Start Data section

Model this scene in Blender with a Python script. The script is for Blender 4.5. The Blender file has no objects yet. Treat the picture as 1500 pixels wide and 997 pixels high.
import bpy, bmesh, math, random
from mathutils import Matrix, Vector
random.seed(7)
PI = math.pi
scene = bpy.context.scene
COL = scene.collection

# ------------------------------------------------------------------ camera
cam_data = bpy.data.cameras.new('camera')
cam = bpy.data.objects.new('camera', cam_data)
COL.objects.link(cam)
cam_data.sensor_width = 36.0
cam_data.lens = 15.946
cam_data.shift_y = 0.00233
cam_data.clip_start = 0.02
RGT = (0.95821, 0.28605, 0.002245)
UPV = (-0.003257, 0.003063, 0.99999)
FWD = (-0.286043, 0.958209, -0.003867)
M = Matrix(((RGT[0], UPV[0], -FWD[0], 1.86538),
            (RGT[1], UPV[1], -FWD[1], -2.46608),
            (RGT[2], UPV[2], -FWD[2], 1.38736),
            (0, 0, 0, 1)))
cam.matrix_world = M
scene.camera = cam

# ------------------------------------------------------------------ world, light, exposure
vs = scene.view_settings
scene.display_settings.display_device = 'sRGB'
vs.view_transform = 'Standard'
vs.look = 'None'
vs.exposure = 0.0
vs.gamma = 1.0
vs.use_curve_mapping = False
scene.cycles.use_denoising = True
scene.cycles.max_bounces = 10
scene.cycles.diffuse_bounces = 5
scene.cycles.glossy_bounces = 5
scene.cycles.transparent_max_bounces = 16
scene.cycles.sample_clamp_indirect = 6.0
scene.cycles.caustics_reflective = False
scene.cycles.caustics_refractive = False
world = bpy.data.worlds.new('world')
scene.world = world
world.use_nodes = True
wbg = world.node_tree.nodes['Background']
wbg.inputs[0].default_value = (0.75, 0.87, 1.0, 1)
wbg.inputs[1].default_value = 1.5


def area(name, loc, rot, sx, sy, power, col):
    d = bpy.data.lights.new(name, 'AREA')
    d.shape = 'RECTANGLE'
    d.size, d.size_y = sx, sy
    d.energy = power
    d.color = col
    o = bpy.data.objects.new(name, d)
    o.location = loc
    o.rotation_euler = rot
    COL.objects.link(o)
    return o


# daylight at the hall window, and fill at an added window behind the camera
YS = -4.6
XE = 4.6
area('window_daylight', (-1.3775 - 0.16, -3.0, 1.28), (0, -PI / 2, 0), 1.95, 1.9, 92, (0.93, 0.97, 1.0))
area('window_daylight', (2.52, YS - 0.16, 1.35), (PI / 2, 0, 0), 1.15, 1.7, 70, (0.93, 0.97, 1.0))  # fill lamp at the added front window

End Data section

- [To do]:
Give every line of the material again, exactly as it reads.

- [Answer for the task]:
Model this scene in Blender with a Python script. The script is for Blender 4.5. The Blender file has no objects yet. Treat the picture as 1500 pixels wide and 997 pixels high.
import bpy, bmesh, math, random
from mathutils import Matrix, Vector
random.seed(7)
PI = math.pi
scene = bpy.context.scene
COL = scene.collection

# ------------------------------------------------------------------ camera
cam_data = bpy.data.cameras.new('camera')
cam = bpy.data.objects.new('camera', cam_data)
COL.objects.link(cam)
cam_data.sensor_width = 36.0
cam_data.lens = 15.946
cam_data.shift_y = 0.00233
cam_data.clip_start = 0.02
RGT = (0.95821, 0.28605, 0.002245)
UPV = (-0.003257, 0.003063, 0.99999)
FWD = (-0.286043, 0.958209, -0.003867)
M = Matrix(((RGT[0], UPV[0], -FWD[0], 1.86538),
            (RGT[1], UPV[1], -FWD[1], -2.46608),
            (RGT[2], UPV[2], -FWD[2], 1.38736),
            (0, 0, 0, 1)))
cam.matrix_world = M
scene.camera = cam

# ------------------------------------------------------------------ world, light, exposure
vs = scene.view_settings
scene.display_settings.display_device = 'sRGB'
vs.view_transform = 'Standard'
vs.look = 'None'
vs.exposure = 0.0
vs.gamma = 1.0
vs.use_curve_mapping = False
scene.cycles.use_denoising = True
scene.cycles.max_bounces = 10
scene.cycles.diffuse_bounces = 5
scene.cycles.glossy_bounces = 5
scene.cycles.transparent_max_bounces = 16
scene.cycles.sample_clamp_indirect = 6.0
scene.cycles.caustics_reflective = False
scene.cycles.caustics_refractive = False
world = bpy.data.worlds.new('world')
scene.world = world
world.use_nodes = True
wbg = world.node_tree.nodes['Background']
wbg.inputs[0].default_value = (0.75, 0.87, 1.0, 1)
wbg.inputs[1].default_value = 1.5


def area(name, loc, rot, sx, sy, power, col):
    d = bpy.data.lights.new(name, 'AREA')
    d.shape = 'RECTANGLE'
    d.size, d.size_y = sx, sy
    d.energy = power
    d.color = col
    o = bpy.data.objects.new(name, d)
    o.location = loc
    o.rotation_euler = rot
    COL.objects.link(o)
    return o


# daylight at the hall window, and fill at an added window behind the camera
YS = -4.6
XE = 4.6
area('window_daylight', (-1.3775 - 0.16, -3.0, 1.28), (0, -PI / 2, 0), 1.95, 1.9, 92, (0.93, 0.97, 1.0))
area('window_daylight', (2.52, YS - 0.16, 1.35), (PI / 2, 0, 0), 1.15, 1.7, 70, (0.93, 0.97, 1.0))  # fill lamp at the added front window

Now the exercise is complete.